**GIVEN MATERIAL**
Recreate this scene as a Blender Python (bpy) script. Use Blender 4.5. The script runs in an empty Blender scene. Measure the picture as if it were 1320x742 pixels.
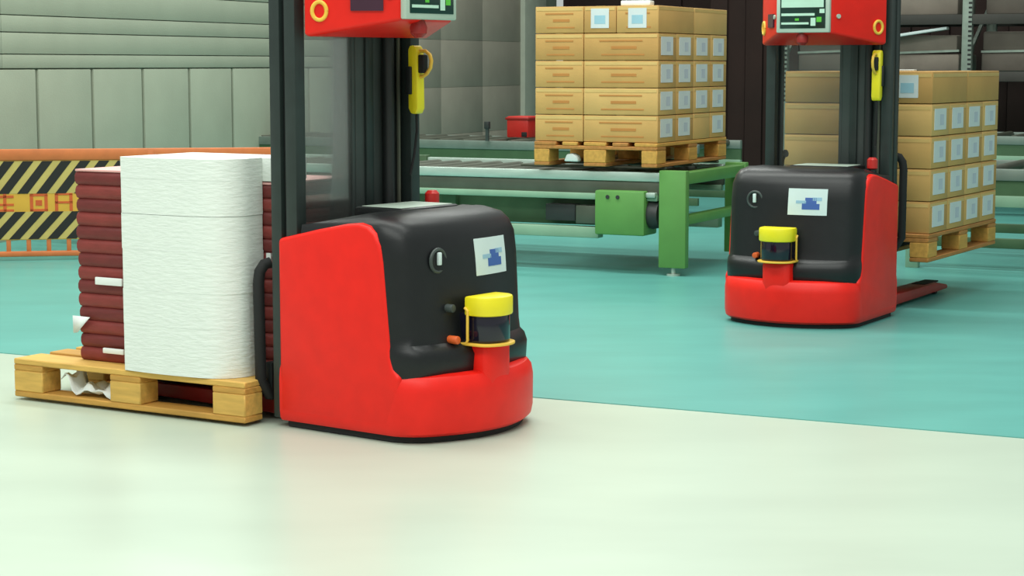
import bpy, bmesh, math, random
from mathutils import Vector, Matrix
random.seed(7)
R = math.radians
C = bpy.context.scene.collection

# ------------------------------------------------------------------ camera
cam_d = bpy.data.cameras.new('camera'); cam = bpy.data.objects.new('camera', cam_d); C.objects.link(cam)
cam.location = (0, 0, 1.25)
cam.rotation_euler = (R(90 - 6.594), 0, 0)
cam_d.sensor_width = 36; cam_d.lens = 36 * 2500 / 1320
cam_d.clip_end = 200
bpy.context.scene.camera = cam

# ------------------------------------------------------------------ world, hall lamps, exposure
w = bpy.data.worlds.new('hall_ambient'); bpy.context.scene.world = w; w.use_nodes = True
w.node_tree.nodes['Background'].inputs[0].default_value = (0.92, 1.0, 0.94, 1)
w.node_tree.nodes['Background'].inputs[1].default_value = 0.46
def area(name, loc, sx, sy, energy, rot=(0, 0, 0), col=(0.96, 1.0, 0.94)):
    d = bpy.data.lights.new(name, 'AREA'); d.shape = 'RECTANGLE'; d.size = sx; d.size_y = sy
    d.energy = energy; d.color = col
    o = bpy.data.objects.new(name, d); C.objects.link(o); o.location = loc; o.rotation_euler = rot
    return o
# rows of fluorescent ceiling fittings of the hall, plus one added deeper row
area('ceiling_lamp_row', (-1.5, 2.0, 5.6), 9, 1.6, 290, (R(12), 0, R(-26)))
area('ceiling_lamp_row', (-1.0, 6.5, 6.0), 9, 1.2, 275, (0, 0, R(-26)))
area('ceiling_lamp_row', (-1.5, 11.0, 6.0), 9, 1.0, 360, (0, 0, R(-26)))
area('ceiling_lamp_row', (-1.0, 16.5, 6.0), 7, 0.8, 290, (0, 0, R(-26)))  # unseen row, added to brighten the far stretch of the left wall
vs = bpy.context.scene.view_settings
vs.view_transform = 'Standard'; vs.look = 'None'; vs.gamma = 1; vs.use_curve_mapping = False
vs.exposure = 0.2

# ------------------------------------------------------------------ materials
def lin(c):
    c = c / 255
    return c / 12.92 if c <= 0.04045 else ((c + 0.055) / 1.055) ** 2.4
def rgb(t): return (lin(t[0]), lin(t[1]), lin(t[2]), 1)
MATS = {}
def mat(name, col, rough=0.5, metal=0.0, var=0.10, scale=8.0, bump=0.0, bscale=60.0, stretch=(1, 1, 1), spec=0.5, col2=None, coat=0.0):
    m = bpy.data.materials.new(name); m.use_nodes = True
    nt = m.node_tree; b = nt.nodes['Principled BSDF']
    tc = nt.nodes.new('ShaderNodeTexCoord'); mp = nt.nodes.new('ShaderNodeMapping')
    mp.inputs['Scale'].default_value = stretch
    nt.links.new(tc.outputs['Object'], mp.inputs['Vector'])
    n = nt.nodes.new('ShaderNodeTexNoise'); n.inputs['Scale'].default_value = scale; n.inputs['Detail'].default_value = 4
    nt.links.new(mp.outputs[0], n.inputs['Vector'])
    mix = nt.nodes.new('ShaderNodeMix'); mix.data_type = 'RGBA'
    base = rgb(col)
    if col2: a, bcol = base, rgb(col2)
    else:
        a = tuple(v * (1 - var) for v in base[:3]) + (1,); bcol = tuple(min(1, v * (1 + var)) for v in base[:3]) + (1,)
    mix.inputs[6].default_value = a; mix.inputs[7].default_value = bcol
    mr = nt.nodes.new('ShaderNodeMapRange'); mr.inputs[1].default_value = 0.3; mr.inputs[2].default_value = 0.7
    nt.links.new(n.outputs['Fac'], mr.inputs[0]); nt.links.new(mr.outputs[0], mix.inputs[0])
    nt.links.new(mix.outputs[2], b.inputs['Base Color'])
    b.inputs['Roughness'].default_value = rough; b.inputs['Metallic'].default_value = metal
    b.inputs['Specular IOR Level'].default_value = spec
    if coat: b.inputs['Coat Weight'].default_value = coat; b.inputs['Coat Roughness'].default_value = 0.15
    if bump:
        n2 = nt.nodes.new('ShaderNodeTexNoise'); n2.inputs['Scale'].default_value = bscale; n2.inputs['Detail'].default_value = 3
        nt.links.new(mp.outputs[0], n2.inputs['Vector'])
        bp = nt.nodes.new('ShaderNodeBump'); bp.inputs['Strength'].default_value = bump; bp.inputs['Distance'].default_value = 0.01
        nt.links.new(n2.outputs['Fac'], bp.inputs['Height']); nt.links.new(bp.outputs[0], b.inputs['Normal'])
    MATS[name] = m
    return m
mat('floor_pale', (182, 196, 180), 0.33, var=0.05, scale=0.9, bump=0.05, bscale=5, stretch=(1, 2.5, 1), spec=0.4)
mat('floor_teal', (92, 164, 156), 0.36, var=0.07, scale=1.6, bump=0.05, bscale=6, stretch=(1, 2.5, 1), spec=0.35)
mat('wall_green', (158, 166, 147), 0.8, var=0.05, scale=3, bump=0.12, bscale=90)
mat('wall_groove', (124, 134, 118), 0.9, var=0.05)
mat('wall_grey', (166, 158, 144), 0.8, var=0.06, scale=3, bump=0.12, bscale=90)
mat('wall_pillar', (186, 190, 174), 0.8, var=0.05)
mat('dark_brown', (46, 27, 23), 0.85, var=0.2, scale=2)
mat('dark_grey', (58, 56, 52), 0.7, var=0.2, scale=3)
mat('taupe', (100, 92, 84), 0.8, var=0.2, scale=3, bump=0.2, bscale=12)
mat('taupe_pale', (128, 118, 108), 0.8, var=0.2, scale=3, bump=0.2, bscale=12)
mat('red_paint', (234, 30, 18), 0.42, var=0.05, scale=12, bump=0.02, bscale=200, spec=0.35)
mat('red_dark', (150, 30, 26), 0.45, var=0.1, scale=10)
mat('red_button', (196, 40, 34), 0.35, var=0.05)
mat('hood_black', (20, 22, 24), 0.38, var=0.12, scale=20, bump=0.05, bscale=250, spec=0.4)
mat('mast_black', (40, 50, 48), 0.45, var=0.12, scale=14, spec=0.45)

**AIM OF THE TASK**
Repeat the material above in full and unchanged, minus its images.

**CORRECT OUTPUT**
Recreate this scene as a Blender Python (bpy) script. Use Blender 4.5. The script runs in an empty Blender scene. Measure the picture as if it were 1320x742 pixels.
import bpy, bmesh, math, random
from mathutils import Vector, Matrix
random.seed(7)
R = math.radians
C = bpy.context.scene.collection

# ------------------------------------------------------------------ camera
cam_d = bpy.data.cameras.new('camera'); cam = bpy.data.objects.new('camera', cam_d); C.objects.link(cam)
cam.location = (0, 0, 1.25)
cam.rotation_euler = (R(90 - 6.594), 0, 0)
cam_d.sensor_width = 36; cam_d.lens = 36 * 2500 / 1320
cam_d.clip_end = 200
bpy.context.scene.camera = cam

# ------------------------------------------------------------------ world, hall lamps, exposure
w = bpy.data.worlds.new('hall_ambient'); bpy.context.scene.world = w; w.use_nodes = True
w.node_tree.nodes['Background'].inputs[0].default_value = (0.92, 1.0, 0.94, 1)
w.node_tree.nodes['Background'].inputs[1].default_value = 0.46
def area(name, loc, sx, sy, energy, rot=(0, 0, 0), col=(0.96, 1.0, 0.94)):
    d = bpy.data.lights.new(name, 'AREA'); d.shape = 'RECTANGLE'; d.size = sx; d.size_y = sy
    d.energy = energy; d.color = col
    o = bpy.data.objects.new(name, d); C.objects.link(o); o.location = loc; o.rotation_euler = rot
    return o
# rows of fluorescent ceiling fittings of the hall, plus one added deeper row
area('ceiling_lamp_row', (-1.5, 2.0, 5.6), 9, 1.6, 290, (R(12), 0, R(-26)))
area('ceiling_lamp_row', (-1.0, 6.5, 6.0), 9, 1.2, 275, (0, 0, R(-26)))
area('ceiling_lamp_row', (-1.5, 11.0, 6.0), 9, 1.0, 360, (0, 0, R(-26)))
area('ceiling_lamp_row', (-1.0, 16.5, 6.0), 7, 0.8, 290, (0, 0, R(-26)))  # unseen row, added to brighten the far stretch of the left wall
vs = bpy.context.scene.view_settings
vs.view_transform = 'Standard'; vs.look = 'None'; vs.gamma = 1; vs.use_curve_mapping = False
vs.exposure = 0.2

# ------------------------------------------------------------------ materials
def lin(c):
    c = c / 255
    return c / 12.92 if c <= 0.04045 else ((c + 0.055) / 1.055) ** 2.4
def rgb(t): return (lin(t[0]), lin(t[1]), lin(t[2]), 1)
MATS = {}
def mat(name, col, rough=0.5, metal=0.0, var=0.10, scale=8.0, bump=0.0, bscale=60.0, stretch=(1, 1, 1), spec=0.5, col2=None, coat=0.0):
    m = bpy.data.materials.new(name); m.use_nodes = True
    nt = m.node_tree; b = nt.nodes['Principled BSDF']
    tc = nt.nodes.new('ShaderNodeTexCoord'); mp = nt.nodes.new('ShaderNodeMapping')
    mp.inputs['Scale'].default_value = stretch
    nt.links.new(tc.outputs['Object'], mp.inputs['Vector'])
    n = nt.nodes.new('ShaderNodeTexNoise'); n.inputs['Scale'].default_value = scale; n.inputs['Detail'].default_value = 4
    nt.links.new(mp.outputs[0], n.inputs['Vector'])
    mix = nt.nodes.new('ShaderNodeMix'); mix.data_type = 'RGBA'
    base = rgb(col)
    if col2: a, bcol = base, rgb(col2)
    else:
        a = tuple(v * (1 - var) for v in base[:3]) + (1,); bcol = tuple(min(1, v * (1 + var)) for v in base[:3]) + (1,)
    mix.inputs[6].default_value = a; mix.inputs[7].default_value = bcol
    mr = nt.nodes.new('ShaderNodeMapRange'); mr.inputs[1].default_value = 0.3; mr.inputs[2].default_value = 0.7
    nt.links.new(n.outputs['Fac'], mr.inputs[0]); nt.links.new(mr.outputs[0], mix.inputs[0])
    nt.links.new(mix.outputs[2], b.inputs['Base Color'])
    b.inputs['Roughness'].default_value = rough; b.inputs['Metallic'].default_value = metal
    b.inputs['Specular IOR Level'].default_value = spec
    if coat: b.inputs['Coat Weight'].default_value = coat; b.inputs['Coat Roughness'].default_value = 0.15
    if bump:
        n2 = nt.nodes.new('ShaderNodeTexNoise'); n2.inputs['Scale'].default_value = bscale; n2.inputs['Detail'].default_value = 3
        nt.links.new(mp.outputs[0], n2.inputs['Vector'])
        bp = nt.nodes.new('ShaderNodeBump'); bp.inputs['Strength'].default_value = bump; bp.inputs['Distance'].default_value = 0.01
        nt.links.new(n2.outputs['Fac'], bp.inputs['Height']); nt.links.new(bp.outputs[0], b.inputs['Normal'])
    MATS[name] = m
    return m
mat('floor_pale', (182, 196, 180), 0.33, var=0.05, scale=0.9, bump=0.05, bscale=5, stretch=(1, 2.5, 1), spec=0.4)
mat('floor_teal', (92, 164, 156), 0.36, var=0.07, scale=1.6, bump=0.05, bscale=6, stretch=(1, 2.5, 1), spec=0.35)
mat('wall_green', (158, 166, 147), 0.8, var=0.05, scale=3, bump=0.12, bscale=90)
mat('wall_groove', (124, 134, 118), 0.9, var=0.05)
mat('wall_grey', (166, 158, 144), 0.8, var=0.06, scale=3, bump=0.12, bscale=90)
mat('wall_pillar', (186, 190, 174), 0.8, var=0.05)
mat('dark_brown', (46, 27, 23), 0.85, var=0.2, scale=2)
mat('dark_grey', (58, 56, 52), 0.7, var=0.2, scale=3)
mat('taupe', (100, 92, 84), 0.8, var=0.2, scale=3, bump=0.2, bscale=12)
mat('taupe_pale', (128, 118, 108), 0.8, var=0.2, scale=3, bump=0.2, bscale=12)
mat('red_paint', (234, 30, 18), 0.42, var=0.05, scale=12, bump=0.02, bscale=200, spec=0.35)
mat('red_dark', (150, 30, 26), 0.45, var=0.1, scale=10)
mat('red_button', (196, 40, 34), 0.35, var=0.05)
mat('hood_black', (20, 22, 24), 0.38, var=0.12, scale=20, bump=0.05, bscale=250, spec=0.4)
mat('mast_black', (40, 50, 48), 0.45, var=0.12, scale=14, spec=0.45)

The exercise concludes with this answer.